Element: is the shapes that are printed

Ground: is the background color the shapes are printed on

Artistic principles for choosing prints

  1. Scale. Scale is the size of something relative to something else. In this case, choose a print where the elements are similar in scale to your facial features.
    1. If your facial features appear to be small, choose smaller elements in the print. 
    2. If your features vary in size, you can choose a print with various sizes. 
    3. And if really tiny, tightly-spaced prints look good on you, you probably have freckles.
  2. Density. This is how much ground there is in the print, relative to the elements. The density in your print should relate to the density in your facial features. Said another way, we’re looking at the ratio of your face that is just skin to your features.
    1. If your features are widely spaced, your print should be as well
    2. If your features vary in spacing, you may like a print with a variable rhythm in its spacing
    3. If you wear bangs that subtracts the entire forehead space and if you have large features with little space around them, you will easily wear a denser print.
    4. If you need to add extra ground to your print to have it work for you, you can combine your print with a solid, like by adding a jacket or cardigan.
    5. I want to tell you about a dress I used to have which seemed to break alot of rules, but still worked and why. The dress was a deep yellowy cream ground, with giant black abstract flowers. Almost as big as my face. It should have been too high contrast for me, but it worked because the flowers were extremely widely spaced and the background color was a flattering color for me. And in this case, I think the element was relating to my entire face. If it had been bigger than my face, it would have overpowered me. There may be other artistic considerations, but I think you’re starting to get the idea that it’s basically about relating to you and repeating what is there!
  3. Line and shape
    1. are your features more rounded, angled, squared? If the elements in your print are reminiscent of the shapes in your face, this is going to be harmonious.
    2. Are the lines in your face, not the wrinkles but the outlines, the bones, more delicate or bolder or soft and smudgy?
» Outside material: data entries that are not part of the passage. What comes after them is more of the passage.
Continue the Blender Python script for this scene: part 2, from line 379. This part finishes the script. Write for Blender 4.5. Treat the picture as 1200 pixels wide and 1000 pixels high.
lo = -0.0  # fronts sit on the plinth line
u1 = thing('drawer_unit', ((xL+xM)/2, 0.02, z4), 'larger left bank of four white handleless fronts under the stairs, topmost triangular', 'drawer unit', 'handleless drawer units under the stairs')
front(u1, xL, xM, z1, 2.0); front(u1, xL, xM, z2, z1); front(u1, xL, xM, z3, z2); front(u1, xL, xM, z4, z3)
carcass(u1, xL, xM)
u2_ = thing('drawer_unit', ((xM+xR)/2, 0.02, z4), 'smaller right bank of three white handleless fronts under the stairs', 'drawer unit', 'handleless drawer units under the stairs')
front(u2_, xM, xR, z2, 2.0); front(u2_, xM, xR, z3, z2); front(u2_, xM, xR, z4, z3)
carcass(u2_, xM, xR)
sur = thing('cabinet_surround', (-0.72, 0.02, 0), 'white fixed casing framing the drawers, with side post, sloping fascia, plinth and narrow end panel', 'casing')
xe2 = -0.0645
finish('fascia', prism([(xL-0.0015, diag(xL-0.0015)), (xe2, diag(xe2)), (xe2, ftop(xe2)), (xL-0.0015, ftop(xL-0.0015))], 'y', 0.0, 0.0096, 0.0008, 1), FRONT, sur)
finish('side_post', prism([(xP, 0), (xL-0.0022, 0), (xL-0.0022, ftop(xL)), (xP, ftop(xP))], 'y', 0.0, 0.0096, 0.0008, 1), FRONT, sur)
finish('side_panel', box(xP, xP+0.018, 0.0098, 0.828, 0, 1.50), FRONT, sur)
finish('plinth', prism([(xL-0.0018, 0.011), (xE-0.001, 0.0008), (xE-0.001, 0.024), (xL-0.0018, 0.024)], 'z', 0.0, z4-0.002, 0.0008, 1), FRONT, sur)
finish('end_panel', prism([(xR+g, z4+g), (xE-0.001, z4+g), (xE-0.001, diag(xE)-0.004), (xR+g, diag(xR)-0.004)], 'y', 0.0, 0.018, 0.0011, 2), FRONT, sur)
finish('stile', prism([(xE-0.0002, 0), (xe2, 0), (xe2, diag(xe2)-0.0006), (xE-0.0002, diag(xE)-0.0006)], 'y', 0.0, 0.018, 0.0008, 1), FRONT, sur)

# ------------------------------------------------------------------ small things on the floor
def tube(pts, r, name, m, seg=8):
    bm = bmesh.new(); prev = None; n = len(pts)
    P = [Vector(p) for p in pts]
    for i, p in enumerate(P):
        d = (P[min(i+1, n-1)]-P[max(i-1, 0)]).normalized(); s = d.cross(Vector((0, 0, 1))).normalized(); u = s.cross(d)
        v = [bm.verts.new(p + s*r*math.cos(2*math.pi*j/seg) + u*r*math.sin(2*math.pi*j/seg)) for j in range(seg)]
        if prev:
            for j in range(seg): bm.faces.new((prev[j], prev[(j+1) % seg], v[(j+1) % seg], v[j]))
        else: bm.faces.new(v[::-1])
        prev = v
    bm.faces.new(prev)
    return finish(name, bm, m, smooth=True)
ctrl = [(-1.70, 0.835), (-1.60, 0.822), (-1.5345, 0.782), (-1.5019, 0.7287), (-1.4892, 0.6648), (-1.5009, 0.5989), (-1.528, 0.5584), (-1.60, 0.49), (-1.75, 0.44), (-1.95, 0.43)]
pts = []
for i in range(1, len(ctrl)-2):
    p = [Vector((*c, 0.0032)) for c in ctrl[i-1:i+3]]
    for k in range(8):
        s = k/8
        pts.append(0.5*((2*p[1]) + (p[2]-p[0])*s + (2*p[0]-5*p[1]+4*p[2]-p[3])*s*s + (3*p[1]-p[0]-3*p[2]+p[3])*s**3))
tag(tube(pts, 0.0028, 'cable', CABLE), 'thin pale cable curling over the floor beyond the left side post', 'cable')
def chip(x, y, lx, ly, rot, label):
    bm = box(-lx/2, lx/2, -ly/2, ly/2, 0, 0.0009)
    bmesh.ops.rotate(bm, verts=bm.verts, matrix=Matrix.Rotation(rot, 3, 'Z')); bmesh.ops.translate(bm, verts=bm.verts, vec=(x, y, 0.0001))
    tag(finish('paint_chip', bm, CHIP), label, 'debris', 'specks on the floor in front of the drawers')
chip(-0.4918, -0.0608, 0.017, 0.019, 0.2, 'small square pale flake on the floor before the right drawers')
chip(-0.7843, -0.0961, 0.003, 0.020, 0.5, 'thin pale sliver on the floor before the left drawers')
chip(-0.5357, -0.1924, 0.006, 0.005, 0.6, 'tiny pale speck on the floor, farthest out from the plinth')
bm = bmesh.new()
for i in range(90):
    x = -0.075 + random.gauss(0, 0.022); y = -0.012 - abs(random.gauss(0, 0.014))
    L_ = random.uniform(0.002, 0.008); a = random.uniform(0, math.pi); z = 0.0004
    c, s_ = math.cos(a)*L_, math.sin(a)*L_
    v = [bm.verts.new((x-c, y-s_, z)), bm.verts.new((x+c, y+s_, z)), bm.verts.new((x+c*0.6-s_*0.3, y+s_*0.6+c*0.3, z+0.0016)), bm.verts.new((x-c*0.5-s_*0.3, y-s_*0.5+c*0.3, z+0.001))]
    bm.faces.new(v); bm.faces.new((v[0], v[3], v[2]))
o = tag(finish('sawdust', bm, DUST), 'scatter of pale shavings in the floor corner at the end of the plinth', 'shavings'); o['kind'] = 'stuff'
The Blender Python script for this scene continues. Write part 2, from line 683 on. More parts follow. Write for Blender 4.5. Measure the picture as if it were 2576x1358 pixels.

These characteristics can also be repeated in the print. 
  4. Colors in prints:
    1. One thing that can be tricky is how the eye tends to mix the colors within a print. So a print with closely related colors, even if they are quite intense, appears more blended than one of those colors by itself. And a small-scale print with complementary colors could even turn gray at a distance.
    2. A print is a fabulous way to pull different colors in an outfit together into a unified whole. This is because for a color to look intentional in an outfit it usually needs to be repeated. A print repeats a whole bunch of colors.
  5. Subject: what is the subject matter and character quality of the print?
    1. This is where personality comes in. You want to choose prints that relate to what you love, or at least make sense to you.
    2. Abstract vs realistic. How comfortable do you feel with prints that look like pictures of palm leaves, pineapples, or other actual things? How much do you love camo? Some of this relates to your personality type and whether you prefer sensing or intuition. Since everyone uses both, it’s not a hard and fast rule, but the association would be:
      1. Realism with sensing
      2. Abstract with intuitive
    3. Some people just don’t love prints. And that’s ok 👍 

So your homework is to play dress up. And if you need a festive spring dress for graduation parties and baby showers, to go shopping!